Taylor has mastered the art of timing his movement with the snap, and often getting away with false starts, a penalty with a bit of gray area to play around in. But when it comes to illegal formation, a much less subjective rule, he’s rarely been flagged.
Rule 3-19-3 Item 1. Non-Snapper. If he is not the snapper, no part of his body is permitted to be in the neutral zone at the snap, and his helmet must break a vertical plane that passes through the beltline of the snapper.
Reading between this convoluted legalese of the NFL’s rulebook, Taylor is supposed to line up with his helmet in line with the center’s waist. But repeatedly on the Chiefs passing downs Thursday, he looked to be fully behind the center, to the point where Collinsworth jokingly called him a slot receiver.
Per Trumedia, which tracks accepted penalties, Taylor has been flagged only once for illegal formation, in Week 1 of the 2021 season. The Jaguars were flagged five times for illegal formation penalties (accepted and declined) since 2019, and only that Week 1 2021 penalty was designated to Taylor.
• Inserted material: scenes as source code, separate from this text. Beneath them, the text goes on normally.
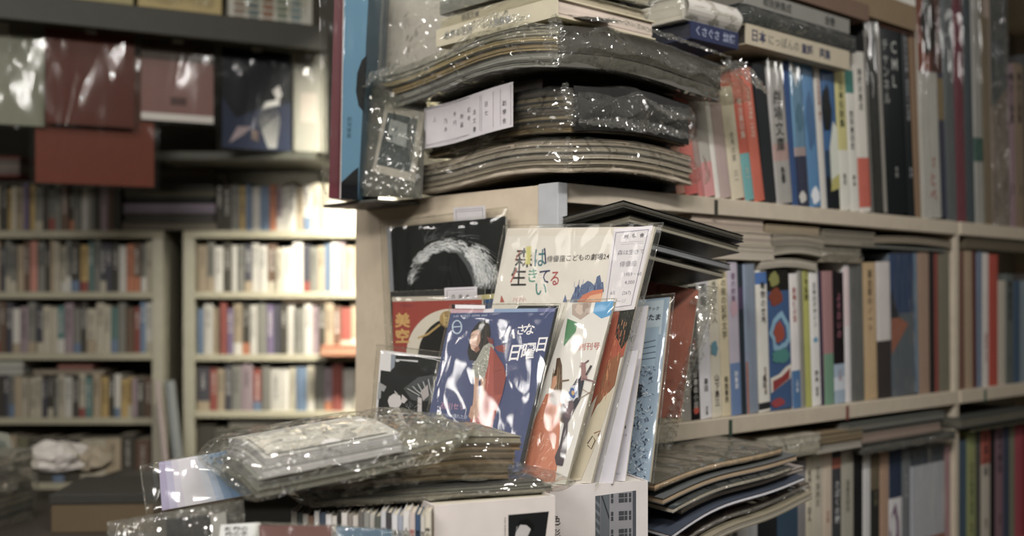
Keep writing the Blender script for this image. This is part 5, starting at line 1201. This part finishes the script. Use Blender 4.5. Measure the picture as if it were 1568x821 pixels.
carton('flat grey carton behind the dark lidded one', 120, 250, 741, 2.42, .2, '3c3832', '55514a', -6)
def crumpled(name, label, px, py, Y, rx, ry, rz, mat, c, seed, cat='bag', amp=.35, core=None, loc_z=None):
    o = thing(name, label, cat, T(bX(px, Y), Y, bZ(py, Y) if loc_z is None else loc_z))
    mb = MB([mat]); n, m_ = 40, 20
    def fn(a, b):
        th, ph = a*2*math.pi, b*math.pi; d = Vector((math.cos(th)*math.sin(ph), math.sin(th)*math.sin(ph), -math.cos(ph)))
        s_ = Vector((math.cos(th+.0), math.sin(th), 0)); k = 1+amp*crinkle(d*2.2+Vector((seed, 0, 0)))
        return Vector((d.x*rx*k, d.y*ry*k, rz+d.z*rz*(k if d.z > 0 else .98)))
    mb.grid(fn, n, m_, c); mb.build('sheet', o, smooth=False)
    return o
crumpled('paper_bag', 'crumpled white paper bag lying before the far left bookcase', 88, 733, 2.5, .075, .06, .036, PAPER, 'cfc6bc', 3, loc_z=bZ(741, 2.42)+.006)
crumpled('paper_bag', 'crumpled cream paper beside the white paper bag', 136, 728, 2.52, .045, .05, .03, PAPER, 'a8987c', 8, loc_z=bZ(741, 2.42)+.006)
o = thing('magazine_bundle', 'bagged stack of grey magazines at the lower left picture edge', 'magazine bundle', T(bX(-168, 2.05), 2.12, ztab) @ Rz(-8))
z = 0
for k in range(7):
    mb = MB(); bent_mag(mb, .125, .2, .02, z, flat0, ['6a6a5c', '4a4c4a', '7a705c', '55564c', '8a8272', '3c3e3c', '8a8678'][k], ['8a8474', '6a685c'][k % 2], nx=4, ny=4, seed=k, layers=3); mb.build('magazine', o); z += .0205
bag_box(.125, .2, z, .005, flat0, (.01, .02, .01, .01), .008, 30, 71, (22, 22, 20)).build('plastic_bag', o, smooth=True)
s = Sheet('magazine', 'grey green magazine leaning on the bagged stack at the left edge', 'magazine', [(-40, 655), (12, 664), (36, 740), (-40, 745)], (0, 740, 2.3), -10, 14, .012, '7f8070', PAPER)
s.poly([(-30, 668), (8, 676), (22, 722), (-30, 724)], '5c6458'); s.done()
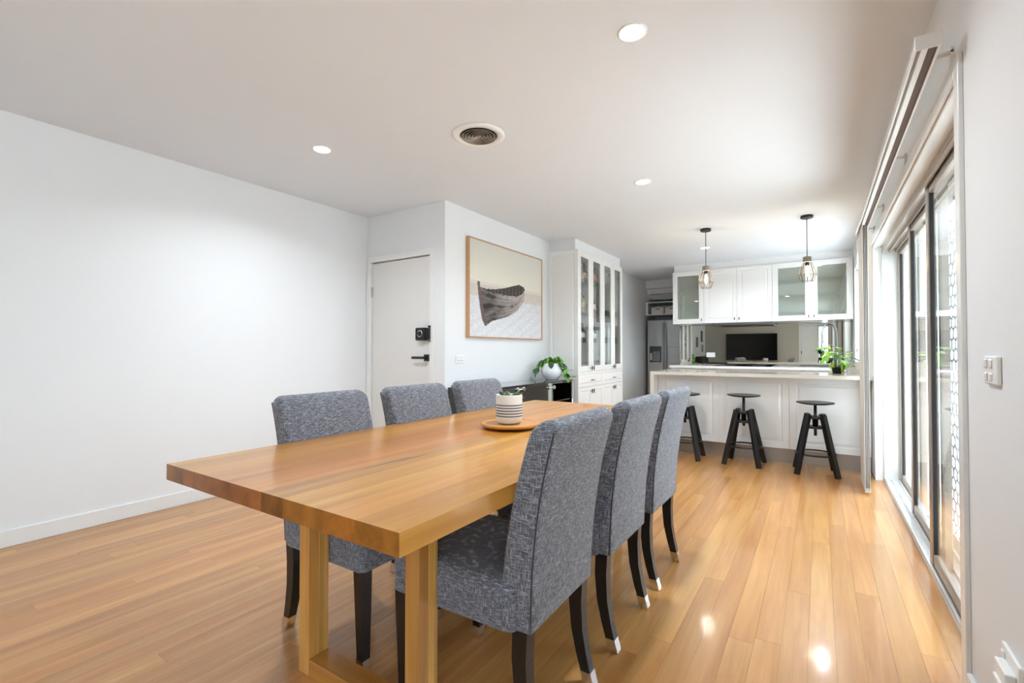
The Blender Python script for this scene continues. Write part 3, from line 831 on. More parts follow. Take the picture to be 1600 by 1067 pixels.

Land Clark’s officiating crew called the Urban Meyer-era Jaguars three times in that game for illegal formation, two of those for the tackles lining up too deep into the backfield.

Jawaan Taylor was called for illegal formation on this play during the 2021 Week 1 game versus the Texans. (CBS Sports)
When a player lines up like this in a game, officials will usually first warn the player that they are lined up too far back, but the penalty itself is rarely called. Another NFL club staffer who works closely with rules said that this is a penalty officials won’t consistently call play after play. They may flag the player once and then let it be.
Taylor is exploiting an advantage in officiating tendencies, something all good competitors and teams do. But the officiating office reviews each crew’s performance and grades them, and after such a public display of Taylor’s personal cheat code, it’s worth wondering if the crews will adjust.
Let’s salute this right tackle for his standout performance while we still can.